One of the more well known "guilters" keeps a personal blog. I found it because the guilter in question made a rare foray into the vile hatred of All things Amanda Knox on it, and it was picked up by a search engine.... the blog was mainly about all sorts of other subjects.
But if the Perugian murder stuff had been taken out, the two of us share fairly similar political views, and have been active in the same sorts of non-profit activities. If we were to ever meet, and avoid you-know-what, we'd have a lot to talk about.
This is what I meant when I said it's not helpful to guess at the psychology of the PGP. I like JREF for its refusal to allow members to go after one another in a personal way.
I don't have a clue what drives some of the PGP to take so much joy in attacking AK and RS. I really don't; I find it disturbing, but I don't understand and I don't expect to.
What matters to me is that there is plenty of evidence --both forensic and circumstantial-- that points toward innocence, and nothing that points toward guilt. When you ask for a PGP version of the crime, you never, ever get one that is derived from the physical evidence as we know it.
My strong belief is that nothing AK reportedly did or said in the hours after she and RS called the police has evidentiary value, from the moment the police arrived until the moment she was arrested.
She didn't understand what was going on! And there were no English speakers around to help her. There was no one around who could understand what she was saying, or who had a context in which to make sense of her behavior.

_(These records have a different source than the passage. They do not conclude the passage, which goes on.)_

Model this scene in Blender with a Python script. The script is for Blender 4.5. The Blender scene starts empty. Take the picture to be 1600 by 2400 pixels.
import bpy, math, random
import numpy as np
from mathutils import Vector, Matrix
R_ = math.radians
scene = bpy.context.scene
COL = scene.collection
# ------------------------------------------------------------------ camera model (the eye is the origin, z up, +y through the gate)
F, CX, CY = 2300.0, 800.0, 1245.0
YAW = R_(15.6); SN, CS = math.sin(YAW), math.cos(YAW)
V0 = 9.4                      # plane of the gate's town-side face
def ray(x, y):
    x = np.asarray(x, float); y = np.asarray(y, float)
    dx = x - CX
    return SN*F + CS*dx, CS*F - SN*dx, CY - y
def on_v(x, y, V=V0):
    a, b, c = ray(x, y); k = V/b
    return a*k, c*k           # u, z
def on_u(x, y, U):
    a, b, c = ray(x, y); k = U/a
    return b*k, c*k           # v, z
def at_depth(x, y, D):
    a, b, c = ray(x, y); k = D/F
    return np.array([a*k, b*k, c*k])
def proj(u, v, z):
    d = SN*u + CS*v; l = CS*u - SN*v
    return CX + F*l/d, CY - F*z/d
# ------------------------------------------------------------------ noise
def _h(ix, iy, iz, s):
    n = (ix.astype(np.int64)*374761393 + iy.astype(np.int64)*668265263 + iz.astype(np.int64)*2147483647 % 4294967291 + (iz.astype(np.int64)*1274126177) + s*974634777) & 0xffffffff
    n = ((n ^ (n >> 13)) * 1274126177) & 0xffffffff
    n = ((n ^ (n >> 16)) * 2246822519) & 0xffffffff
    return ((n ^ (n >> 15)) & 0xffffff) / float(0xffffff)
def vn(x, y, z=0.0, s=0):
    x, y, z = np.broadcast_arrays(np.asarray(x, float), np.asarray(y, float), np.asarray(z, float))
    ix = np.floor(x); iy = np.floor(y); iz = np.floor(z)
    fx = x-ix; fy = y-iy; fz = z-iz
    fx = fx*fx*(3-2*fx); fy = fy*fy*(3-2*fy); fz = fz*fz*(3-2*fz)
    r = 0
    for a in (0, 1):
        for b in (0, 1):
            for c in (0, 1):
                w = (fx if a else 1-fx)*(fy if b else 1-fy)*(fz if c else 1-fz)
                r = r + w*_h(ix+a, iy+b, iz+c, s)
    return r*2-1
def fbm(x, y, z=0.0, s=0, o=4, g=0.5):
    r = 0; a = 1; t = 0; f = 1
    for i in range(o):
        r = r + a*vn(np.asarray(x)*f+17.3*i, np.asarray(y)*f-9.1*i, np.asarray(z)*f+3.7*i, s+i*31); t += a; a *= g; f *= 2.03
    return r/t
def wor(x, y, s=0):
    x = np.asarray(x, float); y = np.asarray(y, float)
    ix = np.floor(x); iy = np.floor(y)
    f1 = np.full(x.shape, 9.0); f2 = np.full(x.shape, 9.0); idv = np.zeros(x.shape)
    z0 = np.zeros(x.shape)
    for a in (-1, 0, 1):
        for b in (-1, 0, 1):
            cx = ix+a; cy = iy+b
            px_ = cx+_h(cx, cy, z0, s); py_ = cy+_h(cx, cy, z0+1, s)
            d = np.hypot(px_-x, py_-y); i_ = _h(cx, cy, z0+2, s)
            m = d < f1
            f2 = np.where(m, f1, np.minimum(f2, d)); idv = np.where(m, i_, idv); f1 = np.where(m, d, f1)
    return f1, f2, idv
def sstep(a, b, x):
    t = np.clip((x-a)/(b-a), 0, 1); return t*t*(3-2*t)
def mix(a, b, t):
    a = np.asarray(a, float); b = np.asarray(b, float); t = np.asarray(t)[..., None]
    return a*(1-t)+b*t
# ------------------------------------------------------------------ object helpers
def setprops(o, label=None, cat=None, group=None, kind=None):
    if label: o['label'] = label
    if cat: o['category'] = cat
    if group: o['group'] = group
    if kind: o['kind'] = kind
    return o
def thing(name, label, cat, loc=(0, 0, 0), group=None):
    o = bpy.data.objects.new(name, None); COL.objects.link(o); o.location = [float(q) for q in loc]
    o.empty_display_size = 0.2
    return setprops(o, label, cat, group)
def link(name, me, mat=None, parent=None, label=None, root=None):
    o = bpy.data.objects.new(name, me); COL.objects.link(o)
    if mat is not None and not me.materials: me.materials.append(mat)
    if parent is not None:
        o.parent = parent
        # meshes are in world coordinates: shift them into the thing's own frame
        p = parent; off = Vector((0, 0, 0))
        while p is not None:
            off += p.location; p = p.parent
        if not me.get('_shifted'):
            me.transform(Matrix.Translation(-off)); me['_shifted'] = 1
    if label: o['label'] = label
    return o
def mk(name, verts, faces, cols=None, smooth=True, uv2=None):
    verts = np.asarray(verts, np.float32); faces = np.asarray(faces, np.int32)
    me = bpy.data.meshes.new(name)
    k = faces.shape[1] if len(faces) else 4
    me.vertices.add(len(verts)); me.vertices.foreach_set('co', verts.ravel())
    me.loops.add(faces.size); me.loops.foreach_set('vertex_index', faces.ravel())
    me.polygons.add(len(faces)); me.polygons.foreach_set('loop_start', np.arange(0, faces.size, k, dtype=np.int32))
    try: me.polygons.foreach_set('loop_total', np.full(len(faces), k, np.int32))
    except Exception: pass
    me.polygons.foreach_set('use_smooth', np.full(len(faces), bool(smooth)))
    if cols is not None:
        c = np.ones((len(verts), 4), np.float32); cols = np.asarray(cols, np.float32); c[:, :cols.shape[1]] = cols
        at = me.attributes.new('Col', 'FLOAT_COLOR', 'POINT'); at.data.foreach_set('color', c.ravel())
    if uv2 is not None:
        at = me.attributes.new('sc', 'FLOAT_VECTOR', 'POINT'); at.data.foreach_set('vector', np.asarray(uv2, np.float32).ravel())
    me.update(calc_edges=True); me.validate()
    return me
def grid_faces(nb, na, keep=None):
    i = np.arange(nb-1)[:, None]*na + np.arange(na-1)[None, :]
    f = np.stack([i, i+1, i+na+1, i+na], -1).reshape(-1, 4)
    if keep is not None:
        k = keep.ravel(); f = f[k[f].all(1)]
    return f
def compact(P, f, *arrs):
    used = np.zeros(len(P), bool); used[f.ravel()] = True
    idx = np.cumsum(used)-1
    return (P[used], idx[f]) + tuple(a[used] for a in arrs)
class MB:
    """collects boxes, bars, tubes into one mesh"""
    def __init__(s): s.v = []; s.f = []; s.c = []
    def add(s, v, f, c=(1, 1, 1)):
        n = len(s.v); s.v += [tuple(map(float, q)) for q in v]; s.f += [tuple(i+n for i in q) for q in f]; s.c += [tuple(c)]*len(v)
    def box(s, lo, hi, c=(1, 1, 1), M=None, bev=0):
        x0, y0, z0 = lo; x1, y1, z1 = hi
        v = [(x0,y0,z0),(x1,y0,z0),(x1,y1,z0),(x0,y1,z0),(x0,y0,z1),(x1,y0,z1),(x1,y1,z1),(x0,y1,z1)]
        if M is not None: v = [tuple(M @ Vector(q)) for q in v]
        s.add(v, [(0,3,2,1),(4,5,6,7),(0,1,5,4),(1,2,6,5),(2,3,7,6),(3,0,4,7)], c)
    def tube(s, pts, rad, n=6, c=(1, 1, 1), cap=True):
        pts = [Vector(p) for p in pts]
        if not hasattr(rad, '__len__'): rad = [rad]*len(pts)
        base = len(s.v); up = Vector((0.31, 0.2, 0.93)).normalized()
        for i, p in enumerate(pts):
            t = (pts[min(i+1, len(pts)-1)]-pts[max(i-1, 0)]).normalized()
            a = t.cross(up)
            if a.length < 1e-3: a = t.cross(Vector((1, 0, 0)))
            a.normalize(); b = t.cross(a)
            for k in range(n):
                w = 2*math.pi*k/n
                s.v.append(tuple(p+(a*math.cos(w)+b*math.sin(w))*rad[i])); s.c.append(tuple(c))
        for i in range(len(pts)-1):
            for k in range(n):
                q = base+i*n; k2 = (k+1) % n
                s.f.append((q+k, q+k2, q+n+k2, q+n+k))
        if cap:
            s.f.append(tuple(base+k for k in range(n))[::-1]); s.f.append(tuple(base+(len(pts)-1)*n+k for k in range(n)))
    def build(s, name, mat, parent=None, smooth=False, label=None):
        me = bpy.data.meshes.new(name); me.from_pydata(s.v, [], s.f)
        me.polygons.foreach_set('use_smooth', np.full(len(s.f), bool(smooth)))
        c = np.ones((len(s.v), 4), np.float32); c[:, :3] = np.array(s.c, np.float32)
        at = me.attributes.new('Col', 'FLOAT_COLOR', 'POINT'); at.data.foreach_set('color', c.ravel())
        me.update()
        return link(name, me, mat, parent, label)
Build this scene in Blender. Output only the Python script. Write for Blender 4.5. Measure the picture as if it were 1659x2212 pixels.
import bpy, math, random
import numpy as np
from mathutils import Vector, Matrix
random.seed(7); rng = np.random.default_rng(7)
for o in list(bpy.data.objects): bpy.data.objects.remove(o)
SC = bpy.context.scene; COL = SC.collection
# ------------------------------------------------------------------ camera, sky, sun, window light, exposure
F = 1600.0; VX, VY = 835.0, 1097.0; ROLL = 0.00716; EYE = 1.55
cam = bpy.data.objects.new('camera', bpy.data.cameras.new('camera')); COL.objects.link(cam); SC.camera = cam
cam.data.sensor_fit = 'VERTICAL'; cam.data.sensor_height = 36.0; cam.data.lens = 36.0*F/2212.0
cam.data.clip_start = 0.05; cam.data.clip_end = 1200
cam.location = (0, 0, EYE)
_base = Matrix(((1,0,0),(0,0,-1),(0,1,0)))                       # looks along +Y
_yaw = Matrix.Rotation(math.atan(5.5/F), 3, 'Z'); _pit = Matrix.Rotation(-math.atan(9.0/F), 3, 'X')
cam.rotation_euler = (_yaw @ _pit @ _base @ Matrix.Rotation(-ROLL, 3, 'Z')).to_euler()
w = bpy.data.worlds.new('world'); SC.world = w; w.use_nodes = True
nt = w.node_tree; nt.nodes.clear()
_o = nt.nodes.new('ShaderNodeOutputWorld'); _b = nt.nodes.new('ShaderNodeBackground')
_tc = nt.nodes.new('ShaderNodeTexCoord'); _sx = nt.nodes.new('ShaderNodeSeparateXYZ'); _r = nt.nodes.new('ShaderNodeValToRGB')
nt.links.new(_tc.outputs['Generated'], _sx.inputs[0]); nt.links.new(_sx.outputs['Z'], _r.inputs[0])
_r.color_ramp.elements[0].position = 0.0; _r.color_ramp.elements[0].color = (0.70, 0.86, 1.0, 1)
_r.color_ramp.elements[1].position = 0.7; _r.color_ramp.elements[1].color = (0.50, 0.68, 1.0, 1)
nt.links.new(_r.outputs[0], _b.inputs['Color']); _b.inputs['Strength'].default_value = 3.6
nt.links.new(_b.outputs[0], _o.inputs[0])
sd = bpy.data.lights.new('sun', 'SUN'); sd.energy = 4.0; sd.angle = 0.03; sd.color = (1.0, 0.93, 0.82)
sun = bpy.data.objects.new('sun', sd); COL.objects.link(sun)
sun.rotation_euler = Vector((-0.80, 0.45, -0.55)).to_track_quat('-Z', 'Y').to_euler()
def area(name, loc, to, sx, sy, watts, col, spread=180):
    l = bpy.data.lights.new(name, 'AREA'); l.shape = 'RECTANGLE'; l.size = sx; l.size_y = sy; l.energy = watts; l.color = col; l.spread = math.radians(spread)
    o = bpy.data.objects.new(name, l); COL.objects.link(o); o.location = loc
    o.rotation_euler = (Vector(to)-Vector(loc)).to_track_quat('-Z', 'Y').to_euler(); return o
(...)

I bring this up here because the PGP attaches so much importance to all of that, but to me that seems absurd. We had an exchange student in our house one year. She arrived in late August and left the following June. She had pretty good English when she got here, but very, very limited ability to grok cultural cues. That develops slowly . . . Amanda Knox learned Italian culture from inside a prison. She had no way of knowing how she was coming across, or what she might have been expected to do or say after just a couple of months in Perugia.
Our exchange student, for example, was certain that if our daughters shared their hairbrush with her, she was in danger of getting HIV. She thought we would all get sick if we used a spoon that had been dropped on the kitchen floor. She thought we would have to bribe her teachers to give her good grades. She couldn't understand why it made sense to buy one apple at a time. A thousand small things arose, week after week, that were not obvious to us until she questioned them -- and she didn't feel capable of knowing the questions until she'd been in the country for four or five months.
I think of her when people talk about how Amanda "behaved." She wasn't strange. She was just a stranger, trusting the locals to bring her into their world. We did that for our student, but I think the only one in Italy who did that for Amanda was Fr. Saulo.